### Given task
Copy out exactly the lines from the first line of the material below through the line containing "COL = S.collection", and nothing beyond them.

### Dataset content
-- BEGIN --
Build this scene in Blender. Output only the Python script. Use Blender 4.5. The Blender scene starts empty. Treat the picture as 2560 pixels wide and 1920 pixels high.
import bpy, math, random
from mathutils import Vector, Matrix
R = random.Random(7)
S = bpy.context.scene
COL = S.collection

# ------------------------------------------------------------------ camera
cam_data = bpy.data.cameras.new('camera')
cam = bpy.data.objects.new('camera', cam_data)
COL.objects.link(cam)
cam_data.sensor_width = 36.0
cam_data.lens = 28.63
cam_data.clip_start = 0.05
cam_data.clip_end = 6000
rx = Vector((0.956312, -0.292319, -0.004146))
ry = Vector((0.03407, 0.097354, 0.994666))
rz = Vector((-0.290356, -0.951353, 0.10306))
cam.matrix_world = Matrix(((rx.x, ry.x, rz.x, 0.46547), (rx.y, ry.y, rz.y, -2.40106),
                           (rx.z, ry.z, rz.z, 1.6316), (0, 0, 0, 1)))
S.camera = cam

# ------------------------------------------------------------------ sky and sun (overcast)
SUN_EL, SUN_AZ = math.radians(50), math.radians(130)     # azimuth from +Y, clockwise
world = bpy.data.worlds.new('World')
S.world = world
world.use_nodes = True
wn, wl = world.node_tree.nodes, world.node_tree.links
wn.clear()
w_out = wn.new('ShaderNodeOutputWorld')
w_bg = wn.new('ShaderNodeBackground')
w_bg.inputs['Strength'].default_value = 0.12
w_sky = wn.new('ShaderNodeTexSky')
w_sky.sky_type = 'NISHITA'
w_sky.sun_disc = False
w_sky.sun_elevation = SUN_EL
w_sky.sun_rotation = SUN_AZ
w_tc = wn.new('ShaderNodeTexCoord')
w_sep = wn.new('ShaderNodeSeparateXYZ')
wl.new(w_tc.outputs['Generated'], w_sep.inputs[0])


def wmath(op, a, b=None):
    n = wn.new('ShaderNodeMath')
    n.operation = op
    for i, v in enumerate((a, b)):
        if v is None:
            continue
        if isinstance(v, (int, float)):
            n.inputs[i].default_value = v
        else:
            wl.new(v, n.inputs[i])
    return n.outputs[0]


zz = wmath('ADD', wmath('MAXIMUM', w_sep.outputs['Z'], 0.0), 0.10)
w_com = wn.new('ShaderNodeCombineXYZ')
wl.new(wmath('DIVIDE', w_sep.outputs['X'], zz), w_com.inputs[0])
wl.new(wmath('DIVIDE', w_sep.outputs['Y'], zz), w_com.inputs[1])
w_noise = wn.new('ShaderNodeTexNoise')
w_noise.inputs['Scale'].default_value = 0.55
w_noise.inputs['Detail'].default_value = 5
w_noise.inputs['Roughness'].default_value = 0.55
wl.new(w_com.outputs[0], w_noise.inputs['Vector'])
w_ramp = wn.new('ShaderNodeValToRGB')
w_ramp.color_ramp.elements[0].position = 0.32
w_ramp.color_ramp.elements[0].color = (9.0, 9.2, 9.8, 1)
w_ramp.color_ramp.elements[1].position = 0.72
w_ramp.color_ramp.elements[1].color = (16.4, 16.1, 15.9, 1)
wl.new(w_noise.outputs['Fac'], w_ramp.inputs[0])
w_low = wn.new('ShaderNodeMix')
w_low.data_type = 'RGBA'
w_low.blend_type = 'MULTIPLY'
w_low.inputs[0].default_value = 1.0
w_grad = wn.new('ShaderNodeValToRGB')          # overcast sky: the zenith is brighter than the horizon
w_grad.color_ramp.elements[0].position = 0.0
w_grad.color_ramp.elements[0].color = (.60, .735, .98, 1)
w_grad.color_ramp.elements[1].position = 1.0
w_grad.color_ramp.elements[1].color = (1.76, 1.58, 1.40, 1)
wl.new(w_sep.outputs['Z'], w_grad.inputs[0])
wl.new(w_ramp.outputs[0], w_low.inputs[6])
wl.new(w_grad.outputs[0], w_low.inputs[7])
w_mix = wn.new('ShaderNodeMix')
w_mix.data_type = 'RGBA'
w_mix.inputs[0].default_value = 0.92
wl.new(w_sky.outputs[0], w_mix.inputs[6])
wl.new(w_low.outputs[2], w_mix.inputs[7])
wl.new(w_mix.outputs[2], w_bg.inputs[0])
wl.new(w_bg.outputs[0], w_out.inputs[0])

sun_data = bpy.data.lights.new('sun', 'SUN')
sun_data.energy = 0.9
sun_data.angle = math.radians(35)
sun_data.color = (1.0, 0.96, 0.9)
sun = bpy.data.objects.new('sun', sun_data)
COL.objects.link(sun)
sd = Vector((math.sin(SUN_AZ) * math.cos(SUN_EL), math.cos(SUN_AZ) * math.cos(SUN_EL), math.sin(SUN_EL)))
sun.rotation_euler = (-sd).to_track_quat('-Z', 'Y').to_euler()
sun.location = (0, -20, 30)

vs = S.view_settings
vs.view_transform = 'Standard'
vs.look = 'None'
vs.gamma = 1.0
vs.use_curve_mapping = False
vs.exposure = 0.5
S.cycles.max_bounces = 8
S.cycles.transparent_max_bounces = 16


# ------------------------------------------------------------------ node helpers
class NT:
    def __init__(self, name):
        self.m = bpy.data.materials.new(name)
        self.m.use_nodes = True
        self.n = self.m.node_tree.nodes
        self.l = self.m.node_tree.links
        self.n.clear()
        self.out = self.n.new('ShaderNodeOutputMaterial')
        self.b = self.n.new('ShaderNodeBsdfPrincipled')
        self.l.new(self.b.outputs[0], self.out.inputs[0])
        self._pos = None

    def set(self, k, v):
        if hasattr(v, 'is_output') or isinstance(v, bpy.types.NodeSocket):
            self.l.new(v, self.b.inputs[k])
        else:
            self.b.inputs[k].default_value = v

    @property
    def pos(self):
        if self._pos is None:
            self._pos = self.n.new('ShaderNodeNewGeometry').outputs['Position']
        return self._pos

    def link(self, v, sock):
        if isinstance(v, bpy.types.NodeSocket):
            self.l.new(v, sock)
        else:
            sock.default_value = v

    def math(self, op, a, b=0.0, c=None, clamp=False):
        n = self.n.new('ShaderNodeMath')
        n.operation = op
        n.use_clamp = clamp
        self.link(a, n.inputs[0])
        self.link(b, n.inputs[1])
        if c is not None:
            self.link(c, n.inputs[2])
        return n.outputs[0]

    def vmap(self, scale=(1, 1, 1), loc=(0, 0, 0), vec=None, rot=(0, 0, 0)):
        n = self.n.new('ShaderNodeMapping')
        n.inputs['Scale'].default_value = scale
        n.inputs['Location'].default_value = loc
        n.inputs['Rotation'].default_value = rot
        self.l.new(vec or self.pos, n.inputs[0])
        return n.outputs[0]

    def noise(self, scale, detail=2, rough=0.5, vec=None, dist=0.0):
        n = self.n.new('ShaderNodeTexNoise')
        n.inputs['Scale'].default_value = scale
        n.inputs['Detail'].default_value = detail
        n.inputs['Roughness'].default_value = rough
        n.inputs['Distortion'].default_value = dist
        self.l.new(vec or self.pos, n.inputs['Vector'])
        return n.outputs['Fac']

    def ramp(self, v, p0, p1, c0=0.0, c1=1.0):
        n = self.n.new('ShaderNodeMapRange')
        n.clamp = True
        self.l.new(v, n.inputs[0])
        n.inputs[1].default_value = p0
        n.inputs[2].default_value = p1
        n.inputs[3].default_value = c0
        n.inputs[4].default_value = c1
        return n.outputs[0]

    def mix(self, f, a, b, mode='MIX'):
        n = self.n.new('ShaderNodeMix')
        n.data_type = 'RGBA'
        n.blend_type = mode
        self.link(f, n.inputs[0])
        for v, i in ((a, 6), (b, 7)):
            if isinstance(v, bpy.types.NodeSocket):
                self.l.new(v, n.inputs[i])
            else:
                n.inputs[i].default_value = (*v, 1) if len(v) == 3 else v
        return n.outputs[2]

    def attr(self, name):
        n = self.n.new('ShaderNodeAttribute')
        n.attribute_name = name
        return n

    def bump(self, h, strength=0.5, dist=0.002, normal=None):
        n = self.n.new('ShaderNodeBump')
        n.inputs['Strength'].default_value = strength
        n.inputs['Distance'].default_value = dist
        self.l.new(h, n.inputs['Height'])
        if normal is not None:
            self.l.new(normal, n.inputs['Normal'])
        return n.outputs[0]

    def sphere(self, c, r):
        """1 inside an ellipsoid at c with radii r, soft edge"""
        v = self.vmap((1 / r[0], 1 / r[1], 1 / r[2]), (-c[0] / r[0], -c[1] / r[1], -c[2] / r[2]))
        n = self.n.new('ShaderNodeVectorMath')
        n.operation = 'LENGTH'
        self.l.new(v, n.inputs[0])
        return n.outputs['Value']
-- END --
### Answer to the exercise
Build this scene in Blender. Output only the Python script. Use Blender 4.5. The Blender scene starts empty. Treat the picture as 2560 pixels wide and 1920 pixels high.
import bpy, math, random
from mathutils import Vector, Matrix
R = random.Random(7)
S = bpy.context.scene
COL = S.collection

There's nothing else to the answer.